§ **MATERIAL**:
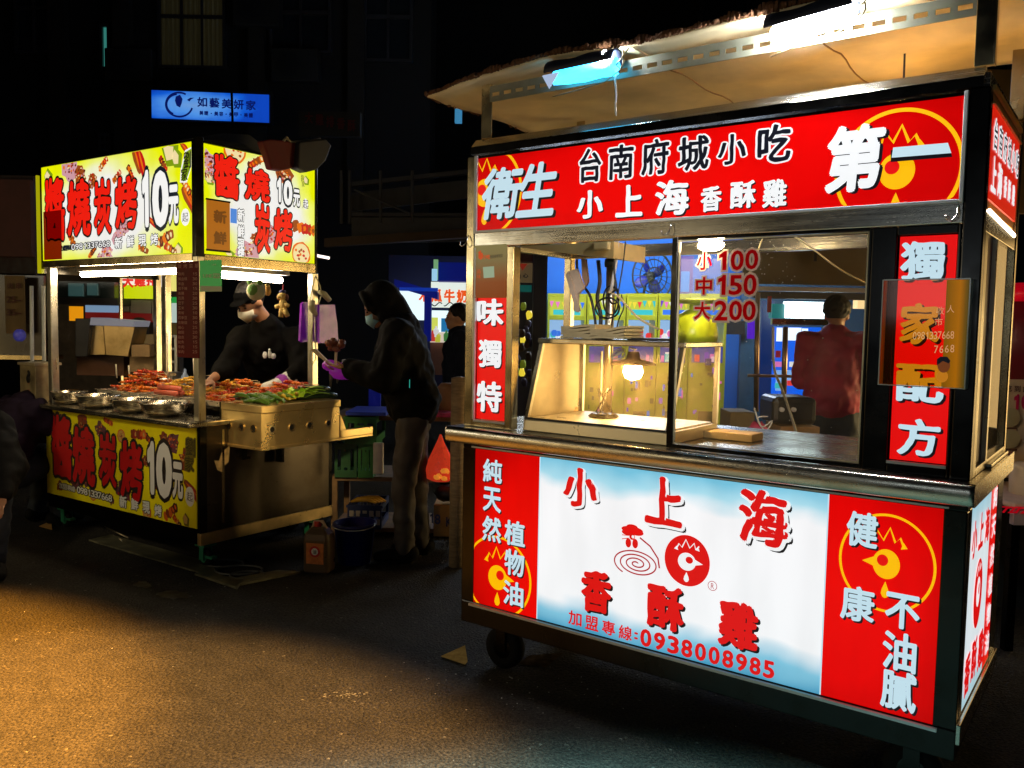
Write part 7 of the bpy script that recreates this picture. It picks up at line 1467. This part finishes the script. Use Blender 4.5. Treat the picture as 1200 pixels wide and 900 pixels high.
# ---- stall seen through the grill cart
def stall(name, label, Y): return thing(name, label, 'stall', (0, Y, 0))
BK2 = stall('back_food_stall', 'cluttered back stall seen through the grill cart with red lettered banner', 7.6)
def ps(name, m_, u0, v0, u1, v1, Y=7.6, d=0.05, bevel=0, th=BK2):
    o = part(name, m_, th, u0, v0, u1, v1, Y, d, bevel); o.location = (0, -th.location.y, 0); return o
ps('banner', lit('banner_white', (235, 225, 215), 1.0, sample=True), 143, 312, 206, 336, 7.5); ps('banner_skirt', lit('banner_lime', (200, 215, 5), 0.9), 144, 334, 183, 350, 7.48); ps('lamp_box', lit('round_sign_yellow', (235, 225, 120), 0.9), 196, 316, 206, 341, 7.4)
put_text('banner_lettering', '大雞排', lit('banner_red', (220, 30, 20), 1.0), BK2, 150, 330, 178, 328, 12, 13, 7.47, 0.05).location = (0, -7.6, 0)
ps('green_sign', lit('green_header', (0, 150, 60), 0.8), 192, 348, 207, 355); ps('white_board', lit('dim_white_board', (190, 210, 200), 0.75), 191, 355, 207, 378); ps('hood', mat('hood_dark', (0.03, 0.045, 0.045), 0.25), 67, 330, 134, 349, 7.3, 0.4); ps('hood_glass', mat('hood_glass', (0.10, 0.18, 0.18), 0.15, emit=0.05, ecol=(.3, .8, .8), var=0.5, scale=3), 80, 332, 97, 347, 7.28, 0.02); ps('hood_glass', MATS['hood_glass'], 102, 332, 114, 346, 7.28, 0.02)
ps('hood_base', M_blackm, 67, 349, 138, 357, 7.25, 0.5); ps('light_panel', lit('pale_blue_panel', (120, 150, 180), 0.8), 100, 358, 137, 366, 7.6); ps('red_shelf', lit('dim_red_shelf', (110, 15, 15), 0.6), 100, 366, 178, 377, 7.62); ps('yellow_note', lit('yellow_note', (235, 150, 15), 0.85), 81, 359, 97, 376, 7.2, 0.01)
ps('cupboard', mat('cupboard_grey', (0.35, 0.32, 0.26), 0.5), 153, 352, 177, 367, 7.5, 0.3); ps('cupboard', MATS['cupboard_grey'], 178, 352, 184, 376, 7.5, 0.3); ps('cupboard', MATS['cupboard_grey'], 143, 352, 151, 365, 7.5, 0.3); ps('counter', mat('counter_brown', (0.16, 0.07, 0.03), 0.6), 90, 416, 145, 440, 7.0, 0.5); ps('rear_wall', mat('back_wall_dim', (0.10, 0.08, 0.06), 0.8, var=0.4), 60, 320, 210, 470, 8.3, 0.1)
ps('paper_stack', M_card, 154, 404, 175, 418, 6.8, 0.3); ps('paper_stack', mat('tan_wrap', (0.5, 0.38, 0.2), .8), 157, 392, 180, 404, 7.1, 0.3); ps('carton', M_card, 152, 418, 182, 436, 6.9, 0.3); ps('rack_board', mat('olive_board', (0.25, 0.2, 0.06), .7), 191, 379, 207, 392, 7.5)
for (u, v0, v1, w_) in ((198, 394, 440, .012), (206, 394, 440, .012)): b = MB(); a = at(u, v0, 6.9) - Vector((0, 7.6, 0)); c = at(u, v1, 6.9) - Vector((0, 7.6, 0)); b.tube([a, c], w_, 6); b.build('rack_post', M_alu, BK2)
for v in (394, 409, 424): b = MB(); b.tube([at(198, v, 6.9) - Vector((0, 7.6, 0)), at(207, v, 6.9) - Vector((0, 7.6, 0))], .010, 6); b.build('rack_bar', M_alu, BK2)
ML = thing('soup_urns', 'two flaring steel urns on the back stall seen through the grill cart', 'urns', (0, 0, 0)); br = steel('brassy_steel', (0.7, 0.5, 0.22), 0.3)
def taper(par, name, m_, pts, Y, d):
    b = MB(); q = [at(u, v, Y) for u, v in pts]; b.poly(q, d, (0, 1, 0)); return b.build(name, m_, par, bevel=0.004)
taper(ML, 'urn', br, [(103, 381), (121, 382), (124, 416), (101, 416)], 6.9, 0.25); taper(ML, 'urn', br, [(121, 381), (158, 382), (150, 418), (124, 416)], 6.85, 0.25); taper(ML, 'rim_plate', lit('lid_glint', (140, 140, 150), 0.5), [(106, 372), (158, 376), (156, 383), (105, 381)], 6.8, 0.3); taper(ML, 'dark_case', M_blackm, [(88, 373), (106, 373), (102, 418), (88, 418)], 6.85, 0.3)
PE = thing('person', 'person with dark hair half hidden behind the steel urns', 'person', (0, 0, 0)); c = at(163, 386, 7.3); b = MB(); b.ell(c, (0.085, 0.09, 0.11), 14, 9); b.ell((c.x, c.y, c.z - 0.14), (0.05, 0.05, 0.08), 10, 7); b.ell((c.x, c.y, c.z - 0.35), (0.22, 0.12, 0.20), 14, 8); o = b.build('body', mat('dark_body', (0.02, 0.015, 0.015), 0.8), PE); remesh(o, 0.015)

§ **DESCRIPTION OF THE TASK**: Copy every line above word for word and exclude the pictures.

§ **EXERCISE SOLUTION**:
Write part 7 of the bpy script that recreates this picture. It picks up at line 1467. This part finishes the script. Use Blender 4.5. Treat the picture as 1200 pixels wide and 900 pixels high.
# ---- stall seen through the grill cart
def stall(name, label, Y): return thing(name, label, 'stall', (0, Y, 0))
BK2 = stall('back_food_stall', 'cluttered back stall seen through the grill cart with red lettered banner', 7.6)
def ps(name, m_, u0, v0, u1, v1, Y=7.6, d=0.05, bevel=0, th=BK2):
    o = part(name, m_, th, u0, v0, u1, v1, Y, d, bevel); o.location = (0, -th.location.y, 0); return o
ps('banner', lit('banner_white', (235, 225, 215), 1.0, sample=True), 143, 312, 206, 336, 7.5); ps('banner_skirt', lit('banner_lime', (200, 215, 5), 0.9), 144, 334, 183, 350, 7.48); ps('lamp_box', lit('round_sign_yellow', (235, 225, 120), 0.9), 196, 316, 206, 341, 7.4)
put_text('banner_lettering', '大雞排', lit('banner_red', (220, 30, 20), 1.0), BK2, 150, 330, 178, 328, 12, 13, 7.47, 0.05).location = (0, -7.6, 0)
ps('green_sign', lit('green_header', (0, 150, 60), 0.8), 192, 348, 207, 355); ps('white_board', lit('dim_white_board', (190, 210, 200), 0.75), 191, 355, 207, 378); ps('hood', mat('hood_dark', (0.03, 0.045, 0.045), 0.25), 67, 330, 134, 349, 7.3, 0.4); ps('hood_glass', mat('hood_glass', (0.10, 0.18, 0.18), 0.15, emit=0.05, ecol=(.3, .8, .8), var=0.5, scale=3), 80, 332, 97, 347, 7.28, 0.02); ps('hood_glass', MATS['hood_glass'], 102, 332, 114, 346, 7.28, 0.02)
ps('hood_base', M_blackm, 67, 349, 138, 357, 7.25, 0.5); ps('light_panel', lit('pale_blue_panel', (120, 150, 180), 0.8), 100, 358, 137, 366, 7.6); ps('red_shelf', lit('dim_red_shelf', (110, 15, 15), 0.6), 100, 366, 178, 377, 7.62); ps('yellow_note', lit('yellow_note', (235, 150, 15), 0.85), 81, 359, 97, 376, 7.2, 0.01)
ps('cupboard', mat('cupboard_grey', (0.35, 0.32, 0.26), 0.5), 153, 352, 177, 367, 7.5, 0.3); ps('cupboard', MATS['cupboard_grey'], 178, 352, 184, 376, 7.5, 0.3); ps('cupboard', MATS['cupboard_grey'], 143, 352, 151, 365, 7.5, 0.3); ps('counter', mat('counter_brown', (0.16, 0.07, 0.03), 0.6), 90, 416, 145, 440, 7.0, 0.5); ps('rear_wall', mat('back_wall_dim', (0.10, 0.08, 0.06), 0.8, var=0.4), 60, 320, 210, 470, 8.3, 0.1)
ps('paper_stack', M_card, 154, 404, 175, 418, 6.8, 0.3); ps('paper_stack', mat('tan_wrap', (0.5, 0.38, 0.2), .8), 157, 392, 180, 404, 7.1, 0.3); ps('carton', M_card, 152, 418, 182, 436, 6.9, 0.3); ps('rack_board', mat('olive_board', (0.25, 0.2, 0.06), .7), 191, 379, 207, 392, 7.5)
for (u, v0, v1, w_) in ((198, 394, 440, .012), (206, 394, 440, .012)): b = MB(); a = at(u, v0, 6.9) - Vector((0, 7.6, 0)); c = at(u, v1, 6.9) - Vector((0, 7.6, 0)); b.tube([a, c], w_, 6); b.build('rack_post', M_alu, BK2)
for v in (394, 409, 424): b = MB(); b.tube([at(198, v, 6.9) - Vector((0, 7.6, 0)), at(207, v, 6.9) - Vector((0, 7.6, 0))], .010, 6); b.build('rack_bar', M_alu, BK2)
ML = thing('soup_urns', 'two flaring steel urns on the back stall seen through the grill cart', 'urns', (0, 0, 0)); br = steel('brassy_steel', (0.7, 0.5, 0.22), 0.3)
def taper(par, name, m_, pts, Y, d):
    b = MB(); q = [at(u, v, Y) for u, v in pts]; b.poly(q, d, (0, 1, 0)); return b.build(name, m_, par, bevel=0.004)
taper(ML, 'urn', br, [(103, 381), (121, 382), (124, 416), (101, 416)], 6.9, 0.25); taper(ML, 'urn', br, [(121, 381), (158, 382), (150, 418), (124, 416)], 6.85, 0.25); taper(ML, 'rim_plate', lit('lid_glint', (140, 140, 150), 0.5), [(106, 372), (158, 376), (156, 383), (105, 381)], 6.8, 0.3); taper(ML, 'dark_case', M_blackm, [(88, 373), (106, 373), (102, 418), (88, 418)], 6.85, 0.3)
PE = thing('person', 'person with dark hair half hidden behind the steel urns', 'person', (0, 0, 0)); c = at(163, 386, 7.3); b = MB(); b.ell(c, (0.085, 0.09, 0.11), 14, 9); b.ell((c.x, c.y, c.z - 0.14), (0.05, 0.05, 0.08), 10, 7); b.ell((c.x, c.y, c.z - 0.35), (0.22, 0.12, 0.20), 14, 8); o = b.build('body', mat('dark_body', (0.02, 0.015, 0.015), 0.8), PE); remesh(o, 0.015)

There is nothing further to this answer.